No, I trade options and those are not good picks and your over paying as far as I'm concerned. Your in the money at least but the time premium is going to get you. MS and IBM are not going where you think they're going. Your B of A is probably your best pick.

I would much rather buy something like PALM 15 leaps @ 1.70. For that matter I bought KRY 2.50 calls@ .75. Jan. 07's, that's risky but it can't go down much, not much of a premium and the pay off can be huge.

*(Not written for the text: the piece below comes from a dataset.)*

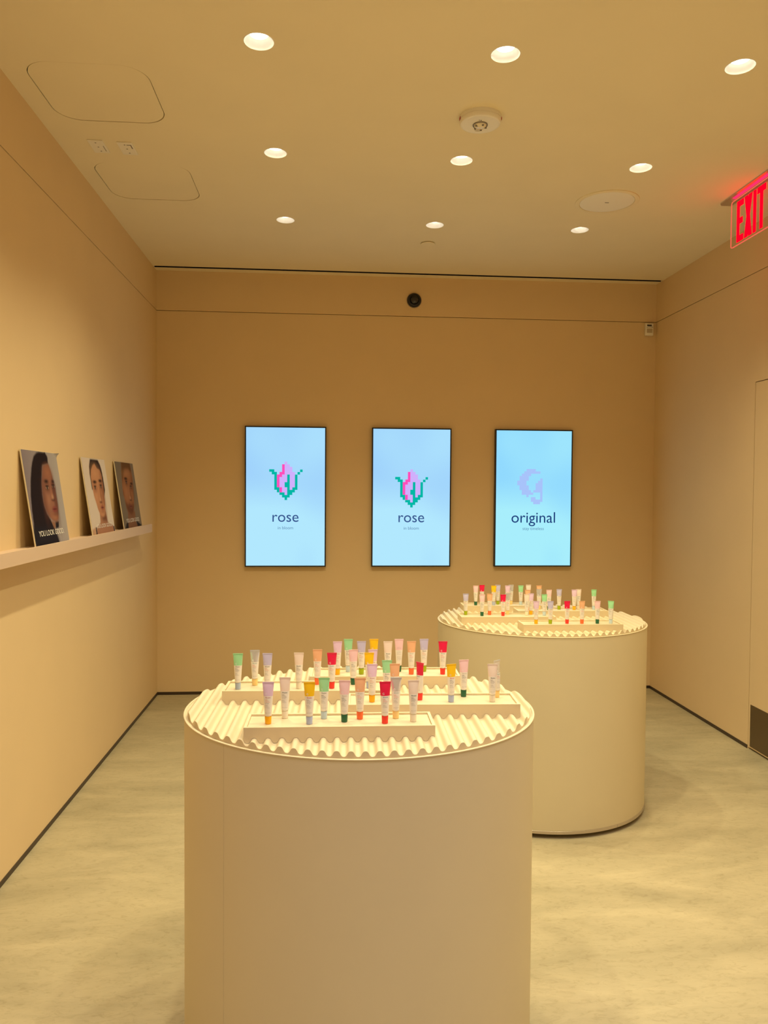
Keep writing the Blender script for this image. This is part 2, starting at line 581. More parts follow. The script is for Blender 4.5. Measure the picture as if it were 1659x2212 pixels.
# ------------------------------------------------------------------ back wall devices
t = thing('security_camera', 'round black dome camera on the band above the screens', 'camera', (0.618, YB, 2.785))
def wall_lathe(prof, n=48, cap0=False, cap1=False):
    bm = bmesh.new()
    lathe(bm, prof, n, cap0=cap0, cap1=cap1)
    bmesh.ops.transform(bm, matrix=Matrix.Rotation(PI / 2, 4, 'X'), verts=bm.verts)
    fix(bm)
    me = to_mesh(bm)
    smooth(me, 35)
    return me
obj('ring', wall_lathe([(0.0525, 0.0), (0.0525, 0.006), (0.0505, 0.008), (0.049, 0.008), (0.049, 0.0)]), mat('dim_ring', (0.28, 0.22, 0.15), 0.4), t)
obj('housing', wall_lathe([(0.049, 0.0), (0.049, 0.014), (0.044, 0.021), (0.034, 0.024), (0.031, 0.021), (0.0005, 0.021)], cap1=True), M_black, t)
obj('lens_dome', wall_lathe([(0.030, 0.021), (0.027, 0.031), (0.018, 0.038), (0.008, 0.041), (0.0005, 0.0415)], cap1=True), M_glassy, t)

t = thing('motion_detector', 'small cream motion detector high on the wall beside the far corner', 'sensor', (2.324, YB, 2.572))
bm = bmesh.new()
box(bm, -0.023, 0.037, -0.012, 0.0, 0.004, 0.094, bevel=0.002)
box(bm, -0.029, 0.029, -0.036, -0.010, 0.0, 0.086, bevel=0.006)
me = to_mesh(bm); smooth(me, 40)
obj('housing', me, M_white, t)
bm = bmesh.new()
box(bm, -0.021, 0.020, -0.0385, -0.030, 0.018, 0.048, bevel=0.002)
obj('lens_window', bm, mat('frosted_window', (0.55, 0.47, 0.33), 0.5), t)
bm = bmesh.new()
box(bm, -0.020, 0.014, -0.0375, -0.030, 0.067, 0.076)
obj('badge', bm, M_black, t)
bm = bmesh.new()
pr = [(-0.022 + 0.044 * k / 8, 0.0555 + 0.006 * math.sin(PI * k / 8)) for k in range(9)]
pr += [(x, z + 0.0025) for x, z in reversed(pr)]
prism(bm, pr, lambda p: (p[0], -0.0372, p[1]), lambda p: (p[0], -0.030, p[1]))
obj('slot', fix(bm), M_black, t)

# ------------------------------------------------------------------ screens
def screen_material(name, c0, c1, c2):
    m = bpy.data.materials.new(name)
    m.use_nodes = True
    nt = m.node_tree
    nt.nodes.remove(nt.nodes['Principled BSDF'])
    tc = nt.nodes.new('ShaderNodeTexCoord')
    n = nt.nodes.new('ShaderNodeTexNoise')
    n.inputs['Scale'].default_value = 1.9
    n.inputs['Detail'].default_value = 0.5
    nt.links.new(tc.outputs['Object'], n.inputs['Vector'])
    sp = nt.nodes.new('ShaderNodeSeparateXYZ')
    nt.links.new(tc.outputs['Object'], sp.inputs[0])
    ma = nt.nodes.new('ShaderNodeMath')
    ma.operation = 'MULTIPLY_ADD'
    nt.links.new(sp.outputs[2], ma.inputs[0])
    ma.inputs[1].default_value = -0.28
    ma.inputs[2].default_value = 0.16
    ad = nt.nodes.new('ShaderNodeMath')
    ad.operation = 'ADD'
    nt.links.new(ma.outputs[0], ad.inputs[0])
    nt.links.new(n.outputs['Fac'], ad.inputs[1])
    r = nt.nodes.new('ShaderNodeValToRGB')
    r.color_ramp.elements[0].position = 0.30
    r.color_ramp.elements[0].color = c0
    r.color_ramp.elements[1].position = 0.78
    r.color_ramp.elements[1].color = c2
    e1 = r.color_ramp.elements.new(0.5)
    e1.color = c1
    nt.links.new(ad.outputs[0], r.inputs[0])
    e = nt.nodes.new('ShaderNodeEmission')
    e.inputs[1].default_value = SCREEN_GAIN
    nt.links.new(r.outputs[0], e.inputs[0])
    nt.links.new(e.outputs[0], nt.nodes['Material Output'].inputs[0])
    return m
M_scrA = screen_material('screen_lilac_blue', srgb(152, 196, 253), srgb(162, 213, 252), srgb(178, 232, 254))
M_scrB = screen_material('screen_cyan_blue', srgb(140, 212, 254), srgb(146, 218, 254), srgb(168, 238, 252))
M_pink = emit('pixel_pink', srgb(255, 78, 186), SCREEN_GAIN)
M_lil = emit('pixel_lilac', srgb(208, 176, 252), SCREEN_GAIN)
M_grn = emit('pixel_green', srgb(0, 184, 166), SCREEN_GAIN)
M_per = emit('pixel_periwinkle', srgb(168, 195, 250), SCREEN_GAIN)
M_navy = emit('screen_navy', srgb(52, 82, 140), SCREEN_GAIN)
M_navy2 = emit('screen_deep_navy', srgb(24, 58, 122), SCREEN_GAIN)
M_sub = emit('screen_slate', srgb(96, 140, 180), SCREEN_GAIN)
ROSE = [
 '......L......', '.....PLL.....', '.....PLLL....', 'GG...PLLL...G', '.GG.PPLLLL.G.', '..GPPLLGLLG..',
 '..GPLLLGLLG..', '..GPLLLGLLG..', '..GPLLGGLLG..', '..GPLLGGLLG..', '..GGPLLGLGG..', '...GPLLGGG...', '....GGLGG....', '.....GGG.....', '......G......']
GEE = [
 '....XXXX...', '...XXXXXXX.', '..XXXX.....', '.XXXX......', '.XXXX.....X', 'XXXX.....XX', 'XXXX....XXX', '.XXXX...XXX',
 '.XXXX...XXX', '..XXXX.XXXX', '..XXXXX...X', '....X.....X', '......XX..X', '......XXXXX', '.......XXX.']
def pixels(rows, cell, cx, cz, keymap):
    bm = bmesh.new()
    W, Hh = len(rows[0]), len(rows)
    for r, row in enumerate(rows):
        c = 0
        while c < W:
            ch = row[c]
            if ch == '.':
                c += 1
                continue
            e = c
            while e < W and row[e] == ch:
                e += 1
            x0, x1 = cx + (c - W / 2) * cell, cx + (e - W / 2) * cell
            z1 = cz + (Hh / 2 - r) * cell
            vs = [bm.verts.new(p) for p in ((x0, -0.0006, z1 - cell), (x1, -0.0006, z1 - cell), (x1, -0.0006, z1), (x0, -0.0006, z1))]
            bm.faces.new(vs).material_index = keymap[ch]
            c = e
    return bm
TW, TH = 0.5646, 0.9829
def screen(x0, label, smat, rows, emats, keymap, cell, efrac, title, tw, tmat, sub, sw, eoff=0.0):
    t = thing('wall_display', label, 'screen', (x0 + TW / 2, YB - 0.030, 0.9013), 0, 'screens on the far wall')
    bm = bmesh.new()
    bz = 0.0085
    # bezel: four mitred bars plus casing behind
    box(bm, -TW / 2, -TW / 2 + bz, -0.001, 0.030, 0, TH)
    box(bm, TW / 2 - bz, TW / 2, -0.001, 0.030, 0, TH)
    box(bm, -TW / 2 + bz, TW / 2 - bz, -0.001, 0.030, 0, bz)
    box(bm, -TW / 2 + bz, TW / 2 - bz, -0.001, 0.030, TH - bz, TH)
    obj('bezel', bm, M_black, t)
    bm = bmesh.new()
    box(bm, -TW / 2 + bz, TW / 2 - bz, 0.0005, 0.004, bz, TH - bz)
    bmesh.ops.translate(bm, verts=bm.verts, vec=(0, 0, -TH / 2))
    p = obj('panel', bm, smat, t, (0, 0, TH / 2))
    zz = lambda fr: TH / 2 - fr * TH
    obj('emblem', pixels(rows, cell, eoff, zz(efrac), keymap), emats, p)
    for nm, body, wd, fr, mt in (('lettering', title, tw, 0.678, tmat), ('lettering', sub, sw, 0.7315, M_sub)):
        me = text_fit(body, wd, res=6)
        me.transform(Matrix.Translation((0, -0.0006, zz(fr))) @ Matrix.Rotation(PI / 2, 4, 'X'))
        xs = [v.co.x for v in me.vertices]
        me.transform(Matrix.Translation((-(min(xs) + max(xs)) / 2, 0, 0)))
        obj(nm, me, mt, p)
    return t
KM = {'P': 0, 'L': 1, 'G': 2}
screen(-0.5608, 'blue screen with rose emblem and the word rose on the poster shelf side', M_scrA, ROSE, [M_pink, M_lil, M_grn], KM, 0.01786, 0.387, 'rose', 0.1815, M_navy, 'in bloom', 0.106, 0.002)
screen(0.3253, 'middle blue screen of three with a lower pixel rose and the word rose', M_scrA, ROSE, [M_pink, M_lil, M_grn], KM, 0.0180, 0.4345, 'rose', 0.1830, M_navy, 'in bloom', 0.107, 0.0)
screen(1.2065, 'blue screen with pale G emblem and the word original, above the rear pedestal', M_scrB, GEE, [M_per], {'X': 0}, 0.0168, 0.415, 'original', 0.3187, M_navy2, 'stay timeless', 0.1547, -0.028)

# ------------------------------------------------------------------ shelf and portrait boards
bm = bmesh.new()
SX = -1.073
pr = [(XL, 1.175), (SX, 1.175), (SX, 1.2255), (SX - 0.010, 1.2255), (SX - 0.010, 1.216), (XL, 1.216)]
prism(bm, pr, lambda p: (p[0], -0.5, p[1]), lambda p: (p[0], 4.800, p[1]))
o = obj('picture_ledge', fix(bm), M_shelf)
tag(o, 'long tan picture ledge along the wall holding three portrait boards', 'shelf')

def paint(spec, N=150):
    """flat print as a colour array: list of (kind, data, colour, softness)"""
    img = np.zeros((N, N, 3))
    v, u = np.mgrid[0:N, 0:N] / (N - 1.0)
    for kind, data, col, soft in spec:
        col = np.array(srgb(*col)[:3])
        if kind == 'bg':
            c2 = np.array(srgb(*data)[:3])
            img[:] = col + (c2 - col) * u[..., None]
            continue
        if kind == 'poly':
            m = np.zeros((N, N), bool)
            n = len(data)
            j = n - 1
            for i in range(n):
                xi, yi = data[i]
                xj, yj = data[j]
                if yi != yj:
                    m ^= ((yi > v) != (yj > v)) & (u < (xj - xi) * (v - yi) / (yj - yi) + xi)
                j = i
            a = m.astype(float)
            k = int(round(soft * N))
            for _ in range(2 if k else 0):
                for ax in (0, 1):
                    p = np.concatenate([np.repeat(np.take(a, [0], ax), k, ax), a, np.repeat(np.take(a, [-1], ax), k, ax)], ax)
                    cs = np.cumsum(np.concatenate([np.zeros_like(np.take(p, [0], ax)), p], ax), ax)
                    L = 2 * k + 1
                    a = (np.take(cs, range(L, cs.shape[ax]), ax) - np.take(cs, range(0, cs.shape[ax] - L), ax)) / L
        else:
            cx, cy, rx, ry, op = data
            d = np.sqrt(((u - cx) / rx) ** 2 + ((v - cy) / ry) ** 2)
            a = op * np.clip((1 + soft - d) / (2 * soft + 1e-6), 0, 1)
        img = img * (1 - a[..., None]) + col * a[..., None]
    return img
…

I wouldn't do what your doing. Use options to hedge or to full on speculate. Not something in between.
 
kiss your 15 grand goodbye whiteboy if you stick it options. buy the underlying stock if you think it's going to where you want. if it doesn't by the timeframe you thought it did, at least you will still have the majority of your investment (if not more if the price went up). with options if the price goes below your call price, your options are COMPLETELY worthless
 
Boner i just looked your post over again and i didn't realize your going for 2009 leaps. What are you trying to do? I thought you were going after 07 that's why i thought the prices were way to high but that is still not the way to use options. Leaps that far out have to do with large(million share) long term investments or large long term short hedges and there are some possible other uses. Those aren't speculation. Let's take IBM, if it goes up to 93 that doesn't mean your call options are going to go to 25. I don't know if you intend to keep the options till 2009 or what the hell your trying to do.

What exactly are you trying to do?
 
Creepusmaximus said:
My KRY options just started hitting. $1.20 today. Over a 50% gain in under 3 weeks. That's how to speculate.

How did you find KRY anyway? I've never heard of that company. Is this just a random speculation or did you do some stock screens?